The hours turned into days and despite several involuntary jibes and difficult situations Edouard made it through the worst of the weather which started to ease on the morning (evening for him) of the 18th. The residual swell is still significant but the overall situation is quickly improving and hopefully Edouard is out of the worst part of his journey.

With JRCC Australia on standby it was also time to plan Edouard’s arrival in Australia, Australian Border Control requires that a VISA is obtained prior to arrival and, aside from the Search and Rescue Station, plenty more authorities become involved with the unexpected arrival of a vessel in difficulty such as the South Australia Police and the Maritime National Centre, Australian Maritime Safety Authority, Customs, biosecurity and so on.

The latest weather update indicates that the wind will be veering to the north east making an approach to Adelaide an unwise choice, as Edouard would find himself sailing within the Gulf of St Vincent with no engine and unable to tack. Therefore, based on the forecast Edouard decided he will be sailing to Port Lincoln, which is both closer and easier to sail to, given the wind direction.

Under normal circumstances Volunteer Marine Rescue vessels only operate to a maximum distance of 30 Nautical Miles from the coast, so it’s important for Edouard to choose a course that takes him as close as possible to a safe port where he can receive assistance.

All the while, the sailors’ community has been put into action, including by fellow competitors such as Ronnie Simpson who’s been emailing his contacts. Additional help may become available for Edouard both before and after he reaches a safe port.

Louis Robein’s Energy problems

Edouard is not the only competitor facing difficulties as Louis Robein continues his difficult navigation towards Hobart, his struggles with energy problems after the loss of a hydrogenerator have caused him more than just a headache.

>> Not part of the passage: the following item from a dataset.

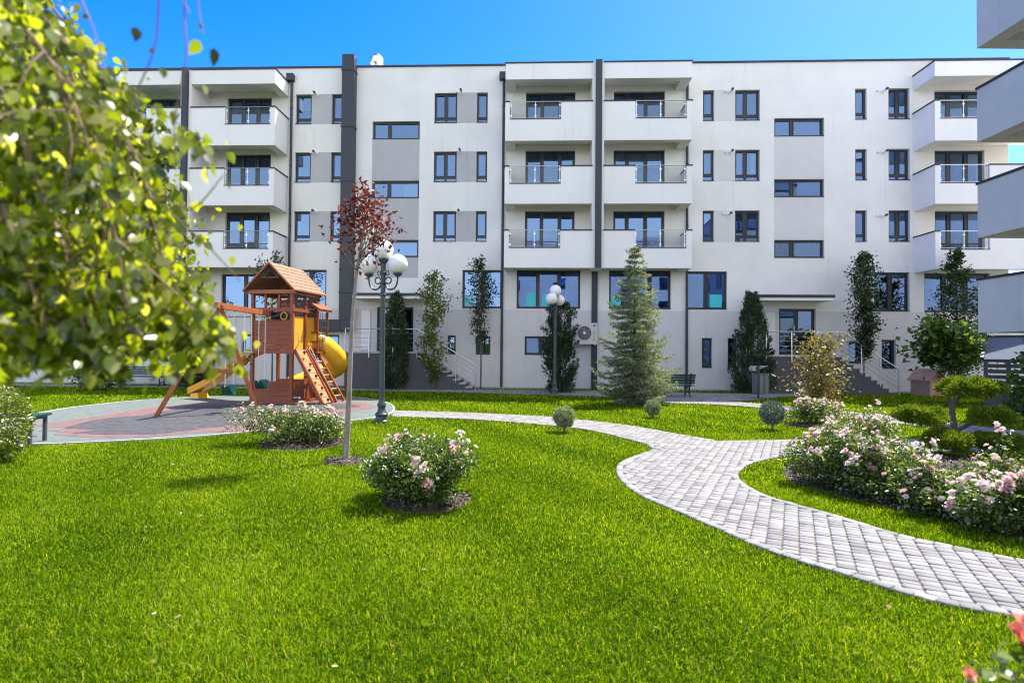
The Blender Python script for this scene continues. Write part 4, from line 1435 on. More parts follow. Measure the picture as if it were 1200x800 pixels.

With only one remaining hydrogenerator he has been forced to spend a lot of time helming when on a tack where he can’t charge his batteries. His installation makes it impossible to move the hydro at every tack. When he was hit by a squally front with 40+ knots of wind and prohibitively cold air rising from Antarctica, he had to take turns helming and using the autopilot knowing he was discharging his batteries too deeply. When conditions improved he decided he’d try to have only one battery charging out of his bank of three so that he could get some juice into the battery even on the wrong tack when the hydrogenerator only occasionally dips in the water.